Mediocrity is the key to success
Here's the thing. I wanna say something maybe this is for young people, people who are just starting their life, thinking about what they wanna do, what they wanna be, and so on. Maybe you look at, like, celebrities. Right? High profile people in the media, popular people, people with a large audience, and so on.
And maybe you think I'd kinda like to be like that. I'd kinda like to have what they have. I'd like to be in their in their place. So listen. Let me just disabuse you of the misconception that people who are very popular, people who have a wide audience and high profile with celebrities and so on, the misconception that those people are special or particularly talented in any way because that's not how it actually works.
You do not get popular. You do not get a wide audience. You don't move up the ranks in any monetized ranking system except by having an absolute commitment to mediocrity because mediocrity has the broadest appeal. It's the most relatable thing. Mediocrity resonates with a far larger number of people than being highly skilled, highly intelligent, highly gifted and talented and so on.
The higher the degree of your excellence in any given skill, field of study, area of knowledge, talent, or whatever, the higher the degree of your level of skill and excellence, the fewer people there will be who appreciate you or who even can appreciate you because this is just the mathematics of it all. Many people are highly skilled, have expertise, are very talented in a particular thing. And in every other area, they're completely mediocre. So on the one hand, they're not in a position to actually judge who's really good at something, and on the other hand, they probably won't like it or understand it. In any given audience or any given, pool of potential consumers of content, the overwhelming majority of those people will be mediocre in the area of that content.
So they will automatically gravitate towards anyone in that area of content who is also mediocre because mediocrity is comfortable, mediocrity is familiar, mediocrity is relatable, it's understandable. If you're too special, if you're too talented, if you're too skilled, if you're if you have too much expertise, it's alienating. It's estranging because normal people can't relate to it. We're talking about if you want a wide audience. So if your area of expertise or your talent or your skill or your gift or your area of knowledge matters to you, then it has to matter to you more than aspiring to have a large audience because the mathematics make it impossible for you to be both excellent in a field and have a large audience, or to be popular or to be high profile or to become a celebrity in that area.
There isn't really such a thing as a popular celebrity who is actually the best at what they do with the possible exception of athletes. So if the thing you're good at matters to you, then don't worry about having a large audience and don't worry about being successful in those terms. Measure your success by your actual excellence and know that the more excellent you are at something, the fewer people will appreciate it. But you could decide, I would rather have the big audience, I would rather have the celebrity than to be excellent at what I do, which okay, that's a choice you can make. And you have to learn how to make your skill or your knowledge or your talent or your area of expertise as palatable as possible to the general audience who have no expertise in that field.
Make it trite. Make it mediocre. Make it nothing new, nothing original, nothing creative. I mean, you can look at people, like, example, I don't mean to pick on it, but say Jordan Peterson. Or it may be a better example, be Andrew Tate.

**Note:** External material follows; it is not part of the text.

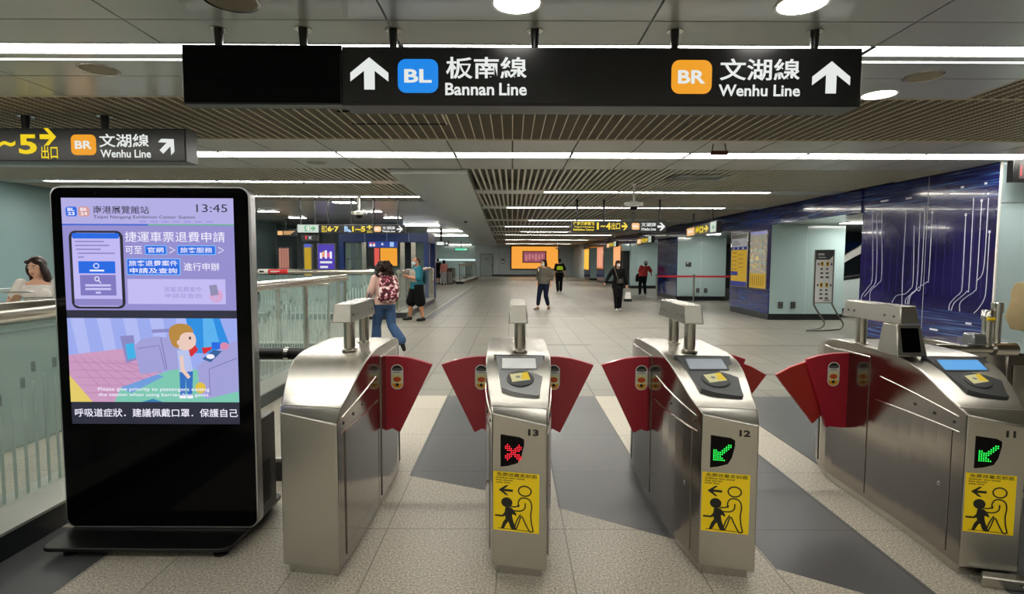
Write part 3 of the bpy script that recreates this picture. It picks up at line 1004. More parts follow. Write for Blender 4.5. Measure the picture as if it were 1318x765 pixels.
    if display:
        c = MB()
        c.hexa([(arm_x - .085, 2.99, zt - .005), (arm_x + .085, 2.99, zt - .005), (arm_x + .085, 3.16, zt - .005), (arm_x - .085, 3.16, zt - .005)],
               [(arm_x - .066, 3.03, 1.17), (arm_x + .066, 3.03, 1.17), (arm_x + .066, 3.15, 1.17), (arm_x - .066, 3.15, 1.17)], STEEL)
        pd = c.build('display_post', t, bevel=.006)
        q = Pan((arm_x, 2.992, zt), (1, 0, 0), (0, .04, .17)); q.slab(rrect(-.05, .02, .05, .155, .004), BLACKG, -.002, .002); q.build('screen', pd, smooth=0)
    # flaps
    for (side, kind) in flaps:
        fy = 3.40 if kind == 'short' else 3.53
        e0 = XL(fy) if side < 0 else XR(fy)
        def fl(pts, y0, y1, material, top=True):
            mb = MB()
            poly = [(e0 + side * x, y0, z) for x, z in pts]
            if side < 0: poly = poly[::-1]
            mb.extrude(poly, (0, y1 - y0, 0), material)
            return mb
        if kind == 'short':
            pts = [(-.03, .44), (.015, .45), (.04, .462), (.088, .436), (.295, .868), (.22, .892), (.15, .91), (.07, .92), (-.03, .92)]
            f = fl(pts, fy - .016, fy + .016, RED).build('flap', t, bevel=.004)
            sx = e0 + side * (.075 if no == '14' else .045)
        else:
            ext = .455 if side < 0 else .43
            pts = [(.20, .45), (ext, .775), (ext - .1, .83), (ext - .2, .865), (.1, .885), (.06, .6)]
            fl(pts, fy + .02, fy + .045, RED2).build('outer_flap', t, bevel=.004)
            pts = [(-.03, .435), (.06, .437), (.11, .446), (.13, .435), (.275, .885), (.2, .91), (.1, .925), (-.03, .93)]
            f = fl(pts, fy - .016, fy + .016, RED).build('flap', t, bevel=.004)
            sx = e0 + side * .10
        q = Pan((sx, fy - .0165, .79), (1, 0, 0), (0, 0, 1))
        k = 1.2
        q.rect(-.032 * k, -.066 * k, .032 * k, .066 * k, WHITE, .001, .03 * k)
        inner = rrect(-.027 * k, -.061 * k, .027 * k, .061 * k, .026 * k)
        q.poly([(x, y) for x, y in inner if y > .015 * k] , INK, .0015)
        q.rect(-.027 * k, -.035 * k, .027 * k, .014 * k, CARD, .0015)
        q.poly([(x, y) for x, y in inner if y < -.03 * k], AMB, .0016)
        q.disc(0, -.013 * k, .021 * k, .014 * k, ORG, .0018, 12)
        q.disc(0, -.042 * k, .009 * k, .009 * k, INK, .0018, 10)
        for i in range(3): q.rect(-.018 * k, (.022 + i * .009) * k, .018 * k, (.026 + i * .009) * k, mat('sticker_grey', '8a8a86', .5), .002)
        q.build('warning_sticker', f, smooth=0)
    return t

gate('14', -1.075, -.808, -1.205, -.79, -.945, 'leftmost ticket gate, plain steel front with no number, beside the black kiosk', [(1, 'short')], None, None, None)
gate('13', -.083, .164, -.145, .217, .035, 'ticket gate numbered 13 with a red cross signal', [(-1, 'short'), (1, 'short')], 'x', mat('reader_plate_reflection', 'a3a5a8', .25, .7), mat('screen_reflected_light', 'eef0f1', .2))  # reflected light put into the paler plate and display colours
gate('12', .908, 1.146, .855, 1.24, 1.01, 'ticket gate numbered 12 with a green arrow signal, between 13 and 11', [(-1, 'short'), (1, 'wide')], 'g', mat('grey_reader_plate', '55585c', .3, .2), SCRP)
g11 = gate('11', 2.147, 2.388, 2.185, 2.63, 2.205, 'widest ticket gate, numbered 11, with lit blue screen, at the right edge', [(-1, 'wide')], 'g', CHAR, SCR, display=True)

# barrier behind and right of gate 11: chrome rail, pole with canvas-covered device, cabinet
t = thing('chrome_rail', 'chrome horizontal rail with clamps right behind gate 11', 'rail', (2.95, 3.45, 0))
m = MB(); m.tube((2.66, 3.42, .975), (3.12, 3.42, .972), .028, STEEL_B); m.tube((3.02, 3.42, .972), (3.16, 3.42, .972), .042, STEEL_B); m.build('rail', t)
m = MB(); m.tube((2.80, 3.42, .975), (2.80, 3.42, .04), .03, STEEL_T); m.lathe([(.07, 0), (.07, .012), (.03, .04)], STEEL_T, (2.80, 3.42, 0)); m.build('rail_post', t)
m = MB(); m.hexa([(2.86, 3.37, 1.0), (2.96, 3.37, 1.0), (2.96, 3.47, 1.0), (2.86, 3.47, 1.0)], [(2.86, 3.38, 1.075), (2.93, 3.38, 1.075), (2.93, 3.46, 1.075), (2.86, 3.46, 1.075)], SILVER); m.build('clamp', t, bevel=.012)
m = MB(); m.tube((2.98, 3.42, .99), (2.98, 3.42, 1.2), .027, STEEL_B); m.lathe([(.034, 1.16), (.034, 1.21), (.028, 1.22)], STEEL_B, (2.98, 3.42, 0)); m.lathe([(.026, .99), (.026, 1.2), (.032, 1.2), (.032, 1.26), (.026, 1.265)], STEEL_B, (3.055, 3.44, 0), 20); m.tube((3.0, 3.43, 1.14), (3.07, 3.44, 1.14), .014, STEEL_B); m.build('pole', t)
m = MB(); m.tube((2.955, 3.40, 1.165), (2.995, 3.39, 1.165), .012, YEL); m.build('yellow_band', t)
cv = thing('canvas_cover', 'tan canvas hood draped over a device at the right edge behind gate 11', 'cover', (3.43, 3.48, 1.0))
TAN = mat('tan_canvas', 'a8946c', .85, var=.12, scale=14, bump=1.0, bscale=9)
m = MB()
rows = []
for j, (z, ins, dy) in enumerate(((1.04, .09, 0), (1.085, .02, 0), (1.16, 0, .01), (1.26, .012, 0), (1.34, .02, .01), (1.385, .03, 0), (1.39, .06, 0))):
    ring = []
    for k in range(24):
        a = 2 * PI * k / 24
        c, s = math.cos(a), math.sin(a)
        rx_ = (.21 - ins) * (abs(c) ** .4) * (1 if c > 0 else -1)
        ry_ = (.12 - ins) * (abs(s) ** .4) * (1 if s > 0 else -1)
        wv = .008 * math.sin(k * 2.3 + j * 1.7)
        ring.append((3.43 + rx_ + wv, 3.48 + ry_ + dy + wv, z + (.03 if (j == 0 and c < -.3) else 0)))
    rows.append(ring)
vs = [p for r in rows for p in r]
fs = [(j * 24 + k, j * 24 + (k + 1) % 24, (j + 1) * 24 + (k + 1) % 24, (j + 1) * 24 + k) for j in range(len(rows) - 1) for k in range(24)]
fs += [list(range(23, -1, -1)), [(len(rows) - 1) * 24 + k for k in range(24)]]
m.add(vs, fs, TAN); m.build('hood', cv, smooth=60)
m = MB(); m.path(smooth_path([(3.27, 3.42, 1.07), (3.255, 3.38, 1.0), (3.29, 3.37, .965), (3.36, 3.4, 1.0), (3.37, 3.42, 1.07)], 5), .006, BLACK, 8); m.build('cord', cv)
m = MB(); m.tube((3.45, 3.52, 1.06), (3.45, 3.52, .932), .02, STEEL_T); m.build('support', cv)
t = thing('steel_cabinet', 'low steel barrier cabinet cut off by the right edge, right of gate 11', 'cabinet', (3.4, 3.8, 0))
m = MB(); m.box(3.19, 3.8, 3.5, 4.3, .05, .93, STEEL_S); m.build('body', t, bevel=.01)
m = MB(); m.box(3.22, 3.77, 3.53, 4.27, 0, .05, DARK); m.build('plinth', t, smooth=0)
m = MB(); m.box(3.23, 3.7, 3.492, 3.5, .12, .86, STEEL); m.build('door', t, smooth=0, bevel=.003)
t = thing('steel_kerb', 'low bright steel kerb on the floor at the foot of gate 11', 'kerb', (2.75, 2.6, 0))
m = MB(); m.extrude([(2.20, 2.47, 0), (2.40, 2.41, 0), (3.1, 2.41, 0), (3.1, 2.47, 0), (2.42, 2.47, 0), (2.24, 2.52, 0)], (0, 0, .055), STEEL); m.build('rail', t, bevel=.008)
m = MB()
for x in (2.35, 2.7): m.ell((x, 2.415, .03), (.008, .004, .008), STEEL_B, nu=10, nv=6)
m.build('bolts', t)
# ------------------------------------------------------------------ hanging signs
def hanging_sign(name, label, cat, x0, x1, y, z0, z1, depth, hangs, hr=.022, rz=0.0, ztop=ZC, plates=True):
    """box sign; x0..x1 along its face, turned by rz about its left front corner"""
    t = thing(name, label, cat, (x0, y, z0), rz)
    m = MB(); m.box(0, x1 - x0, .004, depth, 0, z1 - z0, SIGNH)
    m.build('housing', t, world=False, bevel=.006)
    q = Pan((0, 0, 0)); q.slab([(.012, .012), (x1 - x0 - .012, .012), (x1 - x0 - .012, z1 - z0 - .012), (.012, z1 - z0 - .012)], SIGNB, -.006, .0)
    q.build('face', t, world=False, smooth=0)
    for h in hangs:
        m = MB()
        m.lathe([(hr, z1 - z0 - .002), (hr * 1.25, ztop - z0 - .03), (hr * 1.25, ztop - z0)], BLACK, (h - x0, depth / 2, 0), 16)
        if plates: m.lathe([(hr * 2.4, ztop - z0 - .006), (hr * 2.4, ztop - z0 + .0)], STEEL, (h - x0, depth / 2, 0), 20)
        m.build('hanger', t, world=False)
    return t
def lettering(t, s, a0, b0, a1, b1, m=None, bold=.022, d=.003):
    q = Pan((0, 0, 0)); q.text(s, a0, b0, a1, b1, m or WLIT, d, min(bold, .016) if any(ord(ch) > 0x2e00 for ch in s) else bold); return q.build('lettering', t, world=False, smooth=0)
def badge(t, s, a0, b0, a1, b1, m, d=.002, r=None):
    q = Pan((0, 0, 0)); q.rect(a0, b0, a1, b1, m, d, (a1 - a0) * .2 if r is None else r); o = q.build('line_badge', t, world=False, smooth=0)
    q = Pan((0, 0, 0)); q.text(s, a0 + (a1 - a0) * .16, b0 + (b1 - b0) * .3, a1 - (a1 - a0) * .16, b0 + (b1 - b0) * .7, WLIT, d * 2, .03); q.build('badge_letters', o, world=False, smooth=0)
def arrow(t, a0, b0, a1, b1, ang, m, d=.003):
    q = Pan((0, 0, 0)); q.poly(arrow_pts(a0, b0, a1, b1, ang), m, d); q.build('arrow', t, world=False, smooth=0)

# big sign over the gates
t = hanging_sign('line_sign', 'long black hanging sign over the gates with blue BL and orange BR badges', 'sign', -.988, 2.02, 3.25, 2.415, 2.748, .2, (-.71, .13, .96, 1.79), hr=.02)
kx = lambda x: (x - 440) / 222.6
kz = lambda y: (137 - y) / 225.0 + .003
arrow(t, kx(451), kz(118), kx(500), kz(77), 0, WLIT)
badge(t, 'BL', kx(512), kz(122), kx(564), kz(79), BLIT)
lettering(t, '板南線', kx(574), kz(104), kx(678), kz(76))
lettering(t, 'Bannan', kx(573), kz(125), kx(636), kz(109), bold=.022)
lettering(t, 'Line', kx(642.5), kz(125), kx(678), kz(109), bold=.022)
badge(t, 'BR', kx(864), kz(122), kx(916), kz(79), OLIT)
lettering(t, '文湖線', kx(926), kz(105), kx(1029), kz(77))
lettering(t, 'Wenhu Line', kx(925), kz(125), kx(1030), kz(110), bold=.022)
arrow(t, kx(1045), kz(121), kx(1094), kz(80), 0, WLIT)
# blank monitor beside it
t = thing('display_monitor', 'wide blank black monitor hanging at the left end of the big line sign', 'monitor', (-1.45, 3.25, 2.42))
m = MB(); m.box(-1.918, -.992, 3.262, 3.36, 2.42, 2.76, BLACK); m.build('housing', t, bevel=.005)
m = MB(); m.box(-1.908, -1.002, 3.256, 3.264, 2.43, 2.75, BLACKG); m.build('screen', t, smooth=0)
for h in (-1.74, -1.24):
    m = MB(); m.lathe([(.02, 2.75), (.026, ZC - .03), (.026, ZC)], BLACK, (h, 3.34, 0), 16); m.lathe([(.05, ZC - .006), (.05, ZC)], STEEL, (h, 3.34, 0), 20); m.build('hanger', t)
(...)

I had somebody comment in the comment section on one of my videos. If you tolerate everything, then you stand for nothing. Andrew Tate. Andrew Tate said that. No.
He didn't. That's an old saying. Like, it wouldn't surprise me if someone like Andrew Tate again, I'm not don't mean to pick on him. Anybody could could do this. Take a book of quotes.
Take a book of famous quotations. Right? Run every quote through an AI paraphrasing tool. Write a book of little truisms that you pretending that you came up with. Just take classic timeless quotes and run it through a paraphrasing AI tool and pass it off as your own, and everybody will think you're a genius because you're saying nothing that's new.
Now it's one of the criticisms of someone like Jordan Peterson that anything that he says that's new doesn't make sense, and anything he says that makes sense isn't new. This is a key to success. If you wanna be a successful musician, use the same chords that everybody else is using, the same beat, the same track, the same everything that everybody else is using, and you can be successful. If you wanna be a famous personality, be famous for your personality, then you just imitate someone else's personality who's already famous so that people recognize it and they gravitate towards it because it reminds them of something else. This is what I'm saying.
Mediocrity rises in popularity. Specialness, uniqueness, real talent, real expertise absolutely plummets in popularity. So don't ever think that you can have both. You really can't. And the truth is that the people who are really the best at what they do, you're not gonna see them.
You're not gonna see them on the media. You're not gonna see them on social media. You're not gonna see them around because they're too busy with what they're doing and interacting with people at their level in their field who can appreciate them. They don't have YouTube channels. They don't have TikTok channels.
You know? So if you wanna be really good at something, don't think about having appreciation. And if you wanna have appreciation, then forget about trying to be good at anything.